THE TASK >>
The entries below contain a line with "Write part 2 of" and a line with "struct('ceiling', rb(-14.5, 6.0, -0.64, 9.0, CEIL, CEIL". Quote exactly those two lines and all lines between them.
:: ENTRIES PROVIDED ::
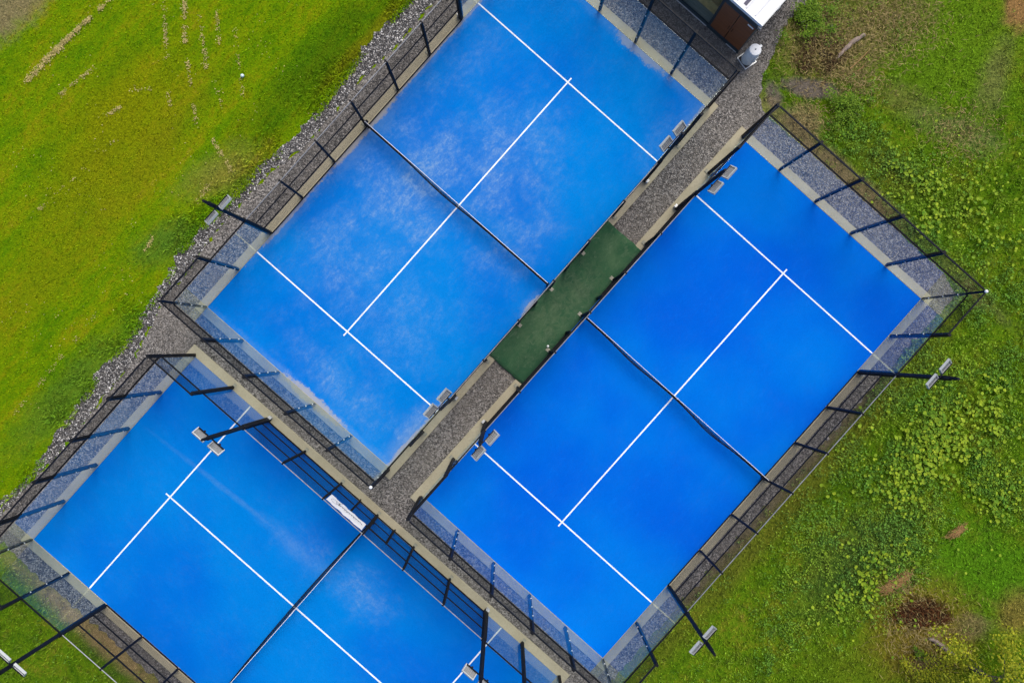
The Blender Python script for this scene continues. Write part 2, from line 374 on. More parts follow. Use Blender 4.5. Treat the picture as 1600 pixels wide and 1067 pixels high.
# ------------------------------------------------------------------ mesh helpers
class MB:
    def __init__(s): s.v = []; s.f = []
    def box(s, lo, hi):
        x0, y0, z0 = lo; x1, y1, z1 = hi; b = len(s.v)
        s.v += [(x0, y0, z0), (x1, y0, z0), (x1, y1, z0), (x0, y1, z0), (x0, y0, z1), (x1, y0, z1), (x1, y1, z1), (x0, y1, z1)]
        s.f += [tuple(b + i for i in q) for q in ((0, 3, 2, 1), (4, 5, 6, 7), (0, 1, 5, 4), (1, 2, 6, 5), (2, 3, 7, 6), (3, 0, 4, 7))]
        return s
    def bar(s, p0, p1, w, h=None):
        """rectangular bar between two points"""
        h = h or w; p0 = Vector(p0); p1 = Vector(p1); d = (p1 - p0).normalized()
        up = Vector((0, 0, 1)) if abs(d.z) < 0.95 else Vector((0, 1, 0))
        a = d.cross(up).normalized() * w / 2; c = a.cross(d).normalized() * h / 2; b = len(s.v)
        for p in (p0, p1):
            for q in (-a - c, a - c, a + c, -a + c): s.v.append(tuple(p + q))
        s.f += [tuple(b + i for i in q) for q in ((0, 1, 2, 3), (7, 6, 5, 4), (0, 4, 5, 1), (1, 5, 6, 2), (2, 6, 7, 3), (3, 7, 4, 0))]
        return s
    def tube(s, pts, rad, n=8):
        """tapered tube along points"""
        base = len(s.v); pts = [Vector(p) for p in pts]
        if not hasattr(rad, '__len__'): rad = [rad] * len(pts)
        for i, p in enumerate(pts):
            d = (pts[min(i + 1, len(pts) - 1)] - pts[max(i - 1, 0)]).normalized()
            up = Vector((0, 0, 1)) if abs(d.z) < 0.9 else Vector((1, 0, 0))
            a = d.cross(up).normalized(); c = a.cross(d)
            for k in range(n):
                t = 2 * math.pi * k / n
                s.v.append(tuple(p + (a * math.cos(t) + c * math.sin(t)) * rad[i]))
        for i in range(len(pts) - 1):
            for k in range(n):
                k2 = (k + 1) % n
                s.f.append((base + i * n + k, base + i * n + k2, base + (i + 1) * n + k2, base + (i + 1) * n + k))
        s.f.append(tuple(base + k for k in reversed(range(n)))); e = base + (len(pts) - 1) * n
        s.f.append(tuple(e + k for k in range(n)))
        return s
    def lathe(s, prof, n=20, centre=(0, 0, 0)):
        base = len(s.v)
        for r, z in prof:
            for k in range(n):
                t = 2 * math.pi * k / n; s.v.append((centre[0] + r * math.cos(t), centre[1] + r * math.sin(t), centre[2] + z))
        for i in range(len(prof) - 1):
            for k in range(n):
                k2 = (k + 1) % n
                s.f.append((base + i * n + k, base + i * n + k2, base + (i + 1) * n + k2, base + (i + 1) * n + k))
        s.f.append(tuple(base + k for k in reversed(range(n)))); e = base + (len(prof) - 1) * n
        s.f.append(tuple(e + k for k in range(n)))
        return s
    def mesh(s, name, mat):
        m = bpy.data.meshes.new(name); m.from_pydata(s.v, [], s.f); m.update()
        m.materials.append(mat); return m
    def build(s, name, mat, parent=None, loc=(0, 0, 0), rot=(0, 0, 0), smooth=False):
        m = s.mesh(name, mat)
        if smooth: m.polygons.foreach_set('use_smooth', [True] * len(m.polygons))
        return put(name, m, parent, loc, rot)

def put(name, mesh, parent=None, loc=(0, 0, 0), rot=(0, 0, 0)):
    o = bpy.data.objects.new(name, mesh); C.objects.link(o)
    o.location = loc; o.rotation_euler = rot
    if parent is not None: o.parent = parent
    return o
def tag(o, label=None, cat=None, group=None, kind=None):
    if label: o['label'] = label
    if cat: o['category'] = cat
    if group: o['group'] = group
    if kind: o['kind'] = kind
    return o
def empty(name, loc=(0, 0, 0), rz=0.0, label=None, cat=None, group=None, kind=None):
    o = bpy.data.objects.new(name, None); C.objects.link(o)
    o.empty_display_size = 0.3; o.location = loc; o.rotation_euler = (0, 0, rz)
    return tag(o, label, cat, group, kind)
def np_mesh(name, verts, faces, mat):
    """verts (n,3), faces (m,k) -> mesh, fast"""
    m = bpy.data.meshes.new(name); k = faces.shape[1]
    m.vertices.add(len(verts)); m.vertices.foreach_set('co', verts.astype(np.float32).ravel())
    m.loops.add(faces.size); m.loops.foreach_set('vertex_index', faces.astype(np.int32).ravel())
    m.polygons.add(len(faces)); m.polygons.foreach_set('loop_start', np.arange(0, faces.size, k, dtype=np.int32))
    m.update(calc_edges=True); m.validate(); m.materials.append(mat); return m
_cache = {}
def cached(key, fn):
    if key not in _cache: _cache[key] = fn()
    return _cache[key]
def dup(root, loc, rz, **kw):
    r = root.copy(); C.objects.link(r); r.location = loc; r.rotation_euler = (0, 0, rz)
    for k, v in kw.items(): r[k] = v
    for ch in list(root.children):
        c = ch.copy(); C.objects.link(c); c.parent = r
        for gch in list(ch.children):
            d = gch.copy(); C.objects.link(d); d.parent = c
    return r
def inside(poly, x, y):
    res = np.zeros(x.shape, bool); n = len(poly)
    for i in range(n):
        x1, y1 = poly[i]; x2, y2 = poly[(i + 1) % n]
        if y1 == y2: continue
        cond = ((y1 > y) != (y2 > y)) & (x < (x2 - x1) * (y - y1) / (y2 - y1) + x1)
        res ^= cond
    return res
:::
:: ENTRIES PROVIDED ::
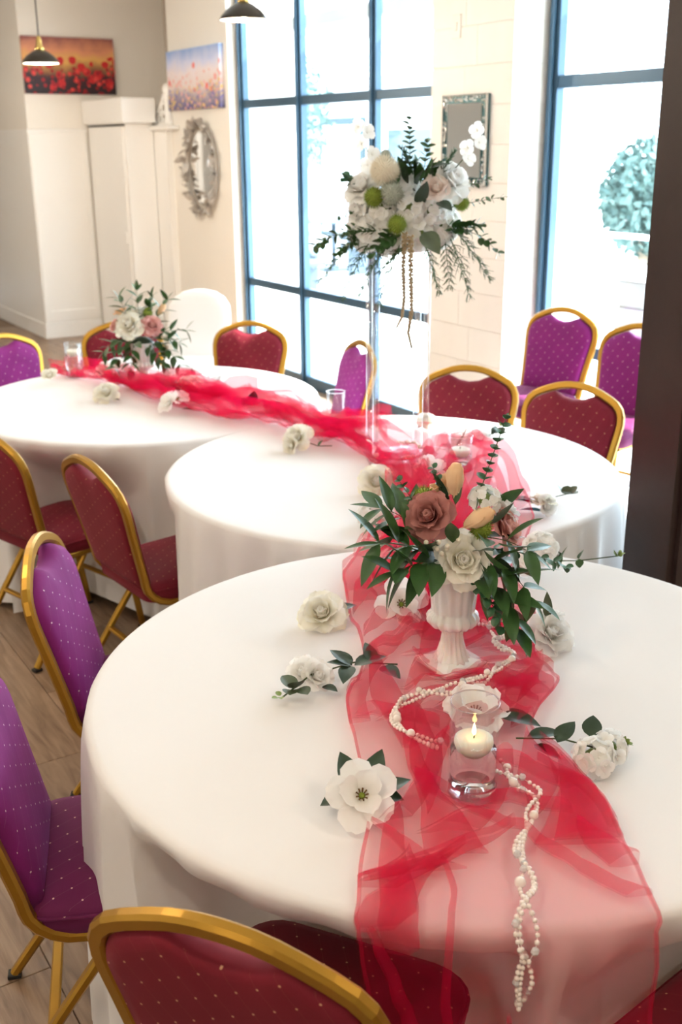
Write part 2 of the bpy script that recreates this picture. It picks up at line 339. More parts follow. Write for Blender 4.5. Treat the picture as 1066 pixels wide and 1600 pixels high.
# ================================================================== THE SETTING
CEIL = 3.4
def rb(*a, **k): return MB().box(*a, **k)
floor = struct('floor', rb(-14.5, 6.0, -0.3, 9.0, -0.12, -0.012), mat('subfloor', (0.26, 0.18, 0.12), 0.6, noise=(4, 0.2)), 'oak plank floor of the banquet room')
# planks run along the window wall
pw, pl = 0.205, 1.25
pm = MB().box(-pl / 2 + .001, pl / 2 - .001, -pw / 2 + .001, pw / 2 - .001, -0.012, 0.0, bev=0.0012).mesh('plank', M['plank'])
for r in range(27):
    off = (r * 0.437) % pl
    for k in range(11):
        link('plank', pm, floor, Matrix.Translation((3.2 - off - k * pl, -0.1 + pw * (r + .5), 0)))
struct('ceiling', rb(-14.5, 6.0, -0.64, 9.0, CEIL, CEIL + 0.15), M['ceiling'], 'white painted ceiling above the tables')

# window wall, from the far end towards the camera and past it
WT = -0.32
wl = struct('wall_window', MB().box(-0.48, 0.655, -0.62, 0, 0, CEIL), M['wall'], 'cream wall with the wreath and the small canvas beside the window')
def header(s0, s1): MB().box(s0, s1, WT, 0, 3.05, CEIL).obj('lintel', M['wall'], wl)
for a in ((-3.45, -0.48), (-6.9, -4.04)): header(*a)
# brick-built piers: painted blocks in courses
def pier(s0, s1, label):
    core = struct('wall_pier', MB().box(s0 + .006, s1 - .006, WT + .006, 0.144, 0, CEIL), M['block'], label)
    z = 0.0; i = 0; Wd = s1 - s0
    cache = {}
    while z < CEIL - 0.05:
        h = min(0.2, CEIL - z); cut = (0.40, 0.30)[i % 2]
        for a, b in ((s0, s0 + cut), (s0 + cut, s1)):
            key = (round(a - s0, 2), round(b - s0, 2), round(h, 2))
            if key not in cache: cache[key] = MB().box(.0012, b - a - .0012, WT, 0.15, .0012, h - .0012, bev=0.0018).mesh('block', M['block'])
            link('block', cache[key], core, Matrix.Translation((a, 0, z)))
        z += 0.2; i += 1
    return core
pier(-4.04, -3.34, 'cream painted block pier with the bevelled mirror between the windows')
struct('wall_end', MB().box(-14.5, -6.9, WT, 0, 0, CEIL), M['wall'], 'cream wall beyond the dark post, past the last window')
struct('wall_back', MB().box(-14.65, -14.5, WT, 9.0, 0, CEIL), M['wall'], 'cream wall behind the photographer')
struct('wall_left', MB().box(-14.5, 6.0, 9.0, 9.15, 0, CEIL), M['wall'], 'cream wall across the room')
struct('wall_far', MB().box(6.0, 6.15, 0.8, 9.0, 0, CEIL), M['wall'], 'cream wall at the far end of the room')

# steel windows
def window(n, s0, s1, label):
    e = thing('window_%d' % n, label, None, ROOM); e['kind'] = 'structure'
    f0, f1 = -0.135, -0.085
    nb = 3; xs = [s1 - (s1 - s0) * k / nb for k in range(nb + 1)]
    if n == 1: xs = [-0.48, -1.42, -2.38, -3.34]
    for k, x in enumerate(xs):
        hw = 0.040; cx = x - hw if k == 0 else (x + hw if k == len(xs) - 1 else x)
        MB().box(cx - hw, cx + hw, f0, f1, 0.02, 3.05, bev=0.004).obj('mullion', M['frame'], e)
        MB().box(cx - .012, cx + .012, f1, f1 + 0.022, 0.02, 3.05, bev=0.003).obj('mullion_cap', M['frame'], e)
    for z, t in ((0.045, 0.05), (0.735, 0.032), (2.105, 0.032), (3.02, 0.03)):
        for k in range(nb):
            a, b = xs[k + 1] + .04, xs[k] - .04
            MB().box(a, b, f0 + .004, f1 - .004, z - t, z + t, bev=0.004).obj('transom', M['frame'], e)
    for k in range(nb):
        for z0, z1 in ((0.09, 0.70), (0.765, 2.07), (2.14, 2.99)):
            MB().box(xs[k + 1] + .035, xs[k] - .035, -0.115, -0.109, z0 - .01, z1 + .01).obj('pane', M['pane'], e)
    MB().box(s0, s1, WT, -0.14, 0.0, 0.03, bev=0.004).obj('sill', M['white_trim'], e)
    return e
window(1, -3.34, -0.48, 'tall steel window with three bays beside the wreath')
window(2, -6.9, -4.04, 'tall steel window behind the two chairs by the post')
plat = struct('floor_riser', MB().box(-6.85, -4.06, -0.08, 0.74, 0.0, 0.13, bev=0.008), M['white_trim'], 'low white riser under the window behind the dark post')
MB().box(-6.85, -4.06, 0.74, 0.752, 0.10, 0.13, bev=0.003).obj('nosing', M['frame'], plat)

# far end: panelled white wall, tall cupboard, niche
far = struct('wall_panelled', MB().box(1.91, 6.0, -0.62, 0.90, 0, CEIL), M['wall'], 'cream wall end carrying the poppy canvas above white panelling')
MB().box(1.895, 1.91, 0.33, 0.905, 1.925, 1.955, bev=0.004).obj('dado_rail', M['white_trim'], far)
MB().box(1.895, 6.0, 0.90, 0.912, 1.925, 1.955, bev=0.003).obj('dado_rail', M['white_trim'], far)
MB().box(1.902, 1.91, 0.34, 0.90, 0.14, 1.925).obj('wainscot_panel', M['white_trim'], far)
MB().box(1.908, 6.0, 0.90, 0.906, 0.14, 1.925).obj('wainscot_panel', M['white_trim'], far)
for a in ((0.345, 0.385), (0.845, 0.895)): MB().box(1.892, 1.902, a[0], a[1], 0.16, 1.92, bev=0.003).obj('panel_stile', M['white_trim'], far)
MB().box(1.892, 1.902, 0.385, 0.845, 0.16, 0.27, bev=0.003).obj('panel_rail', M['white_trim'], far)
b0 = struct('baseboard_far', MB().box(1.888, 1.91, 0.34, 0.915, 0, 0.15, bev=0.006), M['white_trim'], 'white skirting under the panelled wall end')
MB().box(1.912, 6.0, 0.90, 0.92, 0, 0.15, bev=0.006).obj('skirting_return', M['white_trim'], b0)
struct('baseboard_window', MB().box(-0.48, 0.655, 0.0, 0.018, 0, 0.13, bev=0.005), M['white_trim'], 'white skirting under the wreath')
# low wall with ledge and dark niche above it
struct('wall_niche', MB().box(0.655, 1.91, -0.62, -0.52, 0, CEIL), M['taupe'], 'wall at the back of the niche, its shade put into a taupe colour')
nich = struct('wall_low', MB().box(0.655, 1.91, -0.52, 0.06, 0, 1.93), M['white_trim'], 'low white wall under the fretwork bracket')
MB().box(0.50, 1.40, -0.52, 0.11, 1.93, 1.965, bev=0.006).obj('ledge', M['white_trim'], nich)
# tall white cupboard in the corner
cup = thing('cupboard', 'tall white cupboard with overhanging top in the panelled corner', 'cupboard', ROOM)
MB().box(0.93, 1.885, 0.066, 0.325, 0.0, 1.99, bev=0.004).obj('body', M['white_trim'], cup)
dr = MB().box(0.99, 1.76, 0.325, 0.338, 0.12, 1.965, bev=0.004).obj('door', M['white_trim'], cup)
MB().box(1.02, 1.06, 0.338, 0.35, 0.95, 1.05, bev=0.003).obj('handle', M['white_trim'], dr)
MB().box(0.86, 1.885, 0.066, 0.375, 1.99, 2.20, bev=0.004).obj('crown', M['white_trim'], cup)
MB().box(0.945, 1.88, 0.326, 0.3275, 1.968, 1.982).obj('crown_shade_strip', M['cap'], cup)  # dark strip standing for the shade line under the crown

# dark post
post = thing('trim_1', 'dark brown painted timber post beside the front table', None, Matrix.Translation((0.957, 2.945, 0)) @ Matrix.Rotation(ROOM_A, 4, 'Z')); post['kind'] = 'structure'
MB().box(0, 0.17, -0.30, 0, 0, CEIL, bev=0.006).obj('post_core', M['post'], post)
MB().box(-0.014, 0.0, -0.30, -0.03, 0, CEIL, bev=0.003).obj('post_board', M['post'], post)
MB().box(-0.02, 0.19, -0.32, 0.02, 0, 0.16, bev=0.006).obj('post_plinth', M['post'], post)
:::
RESPONSE TO THIS EXERCISE >>
Write part 2 of the bpy script that recreates this picture. It picks up at line 339. More parts follow. Write for Blender 4.5. Treat the picture as 1066 pixels wide and 1600 pixels high.
# ================================================================== THE SETTING
CEIL = 3.4
def rb(*a, **k): return MB().box(*a, **k)
floor = struct('floor', rb(-14.5, 6.0, -0.3, 9.0, -0.12, -0.012), mat('subfloor', (0.26, 0.18, 0.12), 0.6, noise=(4, 0.2)), 'oak plank floor of the banquet room')
# planks run along the window wall
pw, pl = 0.205, 1.25
pm = MB().box(-pl / 2 + .001, pl / 2 - .001, -pw / 2 + .001, pw / 2 - .001, -0.012, 0.0, bev=0.0012).mesh('plank', M['plank'])
for r in range(27):
    off = (r * 0.437) % pl
    for k in range(11):
        link('plank', pm, floor, Matrix.Translation((3.2 - off - k * pl, -0.1 + pw * (r + .5), 0)))
struct('ceiling', rb(-14.5, 6.0, -0.64, 9.0, CEIL, CEIL + 0.15), M['ceiling'], 'white painted ceiling above the tables')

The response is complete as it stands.